At breakdancing class with my kiddo.
And that’s my story, as a Filipino Canadian who didn’t grow up feeling particularly Filipino at all. These are the ways I’ve found a connection to my Filipino-ness. Do I feel Filipino now? Sorta, kinda, maybe, at times yes. Have I managed to instill in my son a sense of being Filipino? Sorta, maybe, probably. I’d say it’s still a bit awkward how I connect with the Filipino in me. But I try my best. And that’s my story for now.
AND, I can feel now, as I share my story with you, as I say out loud, “I am Filipino,” that it’s probably the boldest move I’ve ever made towards being Filipino. And can sense my future has a lot more Filipino in it.

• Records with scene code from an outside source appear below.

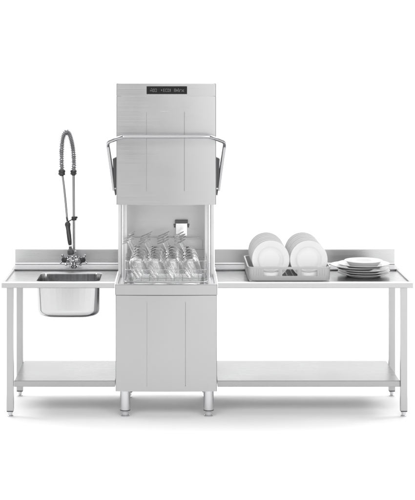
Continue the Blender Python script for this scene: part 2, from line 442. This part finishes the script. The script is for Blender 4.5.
TLx0,TLx1=wx(1.5,0),XL-.0025
TL=thing('sink_table','stainless steel table with a deep sink bowl and lower shelf, left of the dishwasher','table',((TLx0+TLx1)/2,.35,0))
hole=(wx(35.8,.094),wx(99.4,.094),.094,.43)
table(TL,TLx0,TLx1,-1,hole)
for px,y in ((10.3,.045),(20.0,.555)): square_leg(TL,wx(px,y),y,ZT-.012)
shelf(TL,wx(13.9,.045)+.002,TLx1)
# sink bowl
bm=BM(); a,b,c,d=hole
lp=[]
zb=wz(319.5,.1)
def rl(ins,z,r): return L3(rrect(a+ins,b-ins,c+ins,d-ins,r,8,8),z)
lp.append(rl(0,ZF-.0042,.04)); lp.append(rl(.0008,ZF-.010,.042)); lp.append(rl(.0012,ZF-.04,.046))
lp.append(rl(.003,zb+.055,.056))
for k in range(1,8):
    t=PI/2*k/7; lp.append(rl(.003+.05*(1-math.cos(t)),zb+.055-.05*math.sin(t)*1.0,.056+.002*k))
lp.append(rl(.11,zb+.002,.05))
for q,l in enumerate(lp):           # pressed walls bulge a little
    w_=0 if q<2 else min(1,(q-1)/2)
    for v in l:
        u=(v.x-(a+b)/2)/((b-a)/2); v_=(v.y-(c+d)/2)/((d-c)/2)
        if v_<-.8 and abs(u)<.75: v.y-=.010*w_*(1-(u/.75)**2)
loft(bm,lp,cap_last=True)
sb=obj('sink_bowl',bm,M['bowl'],TL,solid=.0012,soff=0,sharp=60)
bm=BM(); add_lathe(bm,[(0,.004),(.02,.004),(.028,.006),(.036,.0055),(.038,.003),(.036,.0005),(0,.0005)],28,Matrix.Translation(((a+b)/2,(c+d)/2,zb+.002)))
obj('drain',bm,M['satin'],sb)

TRx0,TRx1=XR+.0025,wx(413.1,0)
TR=thing('outlet_table','long stainless steel table with backsplash and lower shelf, right of the dishwasher','table',((TRx0+TRx1)/2,.35,0))
table(TR,TRx0,TRx1,1)
for px,y in ((403.6,.045),(391.7,.555)): square_leg(TR,wx(px,y),y,ZT-.012)
shelf(TR,TRx0,wx(400.3,.045)-.002)

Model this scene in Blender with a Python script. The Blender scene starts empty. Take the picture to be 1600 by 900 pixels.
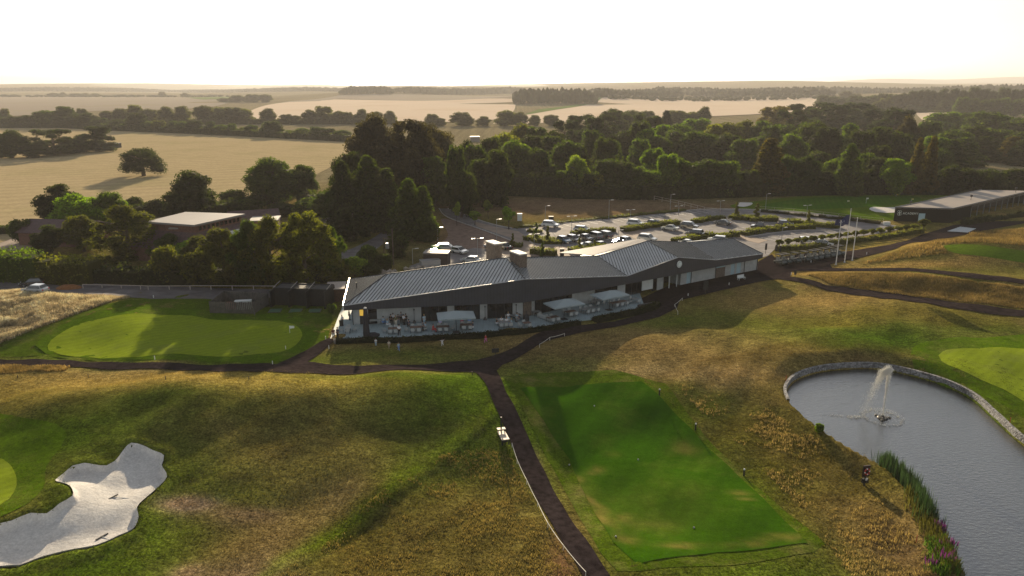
import bpy, bmesh, math, random
import numpy as np
from mathutils import Vector, Matrix, geometry, noise as mnoise
R = math.radians
random.seed(7); rng = np.random.default_rng(11)
scene = bpy.context.scene; col = scene.collection

# ---------------------------------------------------------------- camera, sky, sun, exposure
CAMH, FPX, PITCH = 36.0, 1142.0, 15.5
SP, CP = math.sin(R(PITCH)), math.cos(R(PITCH))
cam = bpy.data.cameras.new('camera'); camo = bpy.data.objects.new('camera', cam); col.objects.link(camo)
camo.location = (0, 0, CAMH); camo.rotation_euler = (R(90 - PITCH), 0, 0)
cam.sensor_width = 36; cam.lens = 36 * FPX / 1600; cam.clip_end = 40000; cam.clip_start = 0.5
scene.camera = camo
SUN_EL, SUN_AZ = 14.2, -5.4
w = bpy.data.worlds.new('World'); scene.world = w; w.use_nodes = True
nt = w.node_tree; bg = nt.nodes['Background']
sky = nt.nodes.new('ShaderNodeTexSky'); sky.sky_type = 'NISHITA'; sky.sun_disc = False
sky.sun_elevation = R(SUN_EL); sky.sun_rotation = R(SUN_AZ)
sky.dust_density = 1.0; sky.air_density = 1.0; sky.ozone_density = 1.5
hs = nt.nodes.new('ShaderNodeHueSaturation'); hs.inputs['Saturation'].default_value = 0.32
nt.links.new(sky.outputs[0], hs.inputs['Color']); nt.links.new(hs.outputs[0], bg.inputs[0]); bg.inputs[1].default_value = 0.07
sun = bpy.data.lights.new('sun', 'SUN'); suno = bpy.data.objects.new('sun', sun); col.objects.link(suno)
sun.energy = 5.0; sun.angle = R(0.55); sun.color = (1.0, 0.81, 0.55)
sv = Vector((math.sin(R(SUN_AZ)) * math.cos(R(SUN_EL)), math.cos(R(SUN_AZ)) * math.cos(R(SUN_EL)), math.sin(R(SUN_EL))))
suno.rotation_euler = sv.to_track_quat('Z', 'Y').to_euler()
scene.view_settings.view_transform = 'Standard'; scene.view_settings.look = 'None'
scene.view_settings.exposure = 1.0; scene.view_settings.gamma = 1.0
scene.view_settings.use_curve_mapping = False
scene.render.engine = 'CYCLES'
scene.cycles.max_bounces = 6; scene.cycles.transparent_max_bounces = 8; scene.cycles.volume_bounces = 0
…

Also feeling a desire to connect with those, like me, seeking a connection to their own cultural story, but not sure how to go about it. I want to tell you that it’s OK if you don’t know how to make that connection. Just try your best, and do what feels right. Even when we feel we only half belong, that is exactly how we sink into belonging. By owning and embracing the truth of our stories.
Thank you again for hanging out with me here, dear you. Thanks for taking an interest in me and my story.
Dodie 🩶
P.S. This is blog # 19 for me. For most of the drafting of this piece, there was no music. I do however want to leave you with this amazing Spotify breakdancing playlist for your pleasure - BBOY MUSIC THAT ISN’T SHIT.
P.P.S. Something I felt in writing this blog was the richness in each of the stories I told here. This blog is a story of coming out as Filipino. There is much more to tell, and I look forward to deepening into these stories with you down the road.